The conference was for my East Indian friends. On Saturday afternoon we were doing an activity where we took 10 gummy bears of different colors to represent how we viewed the division of our culture between being American, Christian, and Indian. I joked with a friend that I was much more Indian than a year ago, but I still couldn’t choose a green gummy bear. I never found myself uncomfortable over the weekend, but I did recognize differences and knew there were times I did not understand or could not relate to what others were sharing.

Over this past year I have become connected with many from other races and cultures.

This is not something that make me uncomfortable, in fact it is such a joy and pleasure for me to learn from them and experience the differences and beauty of our diversity. I am learning about different foods, cultural traditions, underlying cultural struggles, and communication and relational components. I am also learning that I am somewhat unique in my acceptance and openness to people of other cultures, backgrounds, and beliefs.

My friend Cherie L. leads workshops for women where she talks about obstacles that exist toward building authentic relationships. We might think about age, gender, race, and religion, but she also brings up issues like tattoos and unpedicured toes. She openly shares about the glares and rejection she has received, and she addresses the shame we carry when we feel we are not accepted for who we are or how we look. Many people live daily trying to cover up scars, marks, or physical elements that others find unacceptable. People on both sides become uncomfortable, wishing the reality of the situation would change. I have experienced that myself and have often chosen clothing that covers things, or have not participated in something because what others would classify as “shortcomings” might become known.

I am actively seeking to live more authentically, to engage with those who are different than I am, and to reduce the places and times I find myself uncomfortable.

Today I might be uncomfortable if certain people sat down next to me on a train or at lunch, but I hope as I continue to be intentional that I will engage them in conversations more and through that I am sure I will learn they are a lot like I am, and we just might have something in common to share.

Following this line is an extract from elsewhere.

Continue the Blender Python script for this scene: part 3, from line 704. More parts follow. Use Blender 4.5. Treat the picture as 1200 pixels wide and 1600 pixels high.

What obstacles to authentic relationships have you experienced?

Where do you find yourself uncomfortable?  What have you done to stretch yourself and grow?

2 Comments leave one →
  1. July 7, 2010 7:03 am

    Just love this post, Sherie. As you described your ministry, I found myself reflecting on just how often I avoid uncomfortable places. God is stretching me all the time and breaking down walls. Why does there seem to be so many? It just goes to prove the ‘onion’ analogy, doesn’t it.

    “I am also learning that I am somewhat unique in my acceptance and openness to people of other cultures, backgrounds, and beliefs.” – Yes, most people, including myself, are so indifferent or afraid of the awkwardness or even helplessness in walking into a completely different culture. You are an exception and I believe it is truly a gift from the Lord that you freely do what you do with such reckless abandon.

    “Intentional” is such a great word when we apply it to loving others. Jesus loves us intentionally. When you spoke about loving others intentionally, the first thought I had was how He intentionally will seat us next to a complete stranger; someone who we are supposed to meet and develop some form of relationship with. His plan is to use us in that person’s life, or even use them in our life. Usually, it is mutual. Intentional. God is intentional.

    You’ve blessed me greatly as I came across your post first thing this morning. All good things are a gift from the Lord. ~ Peace, my dear friend!

    • July 7, 2010 10:26 am

      Thanks for being part of my inspiration to open my eyes and heart to others.

      I like what you said about feeling not just awkwardness, but helplessness. I am learning that is a big issue behind why people may choose not to enter into relationships, especially messy situations. Helplessness is such an awful feeling and it can be heartwrenching to want to care but not know what to do. I love it when I see people being willing to let their hearts be broken to care like this, or even to admit they don’t have a clue how to care.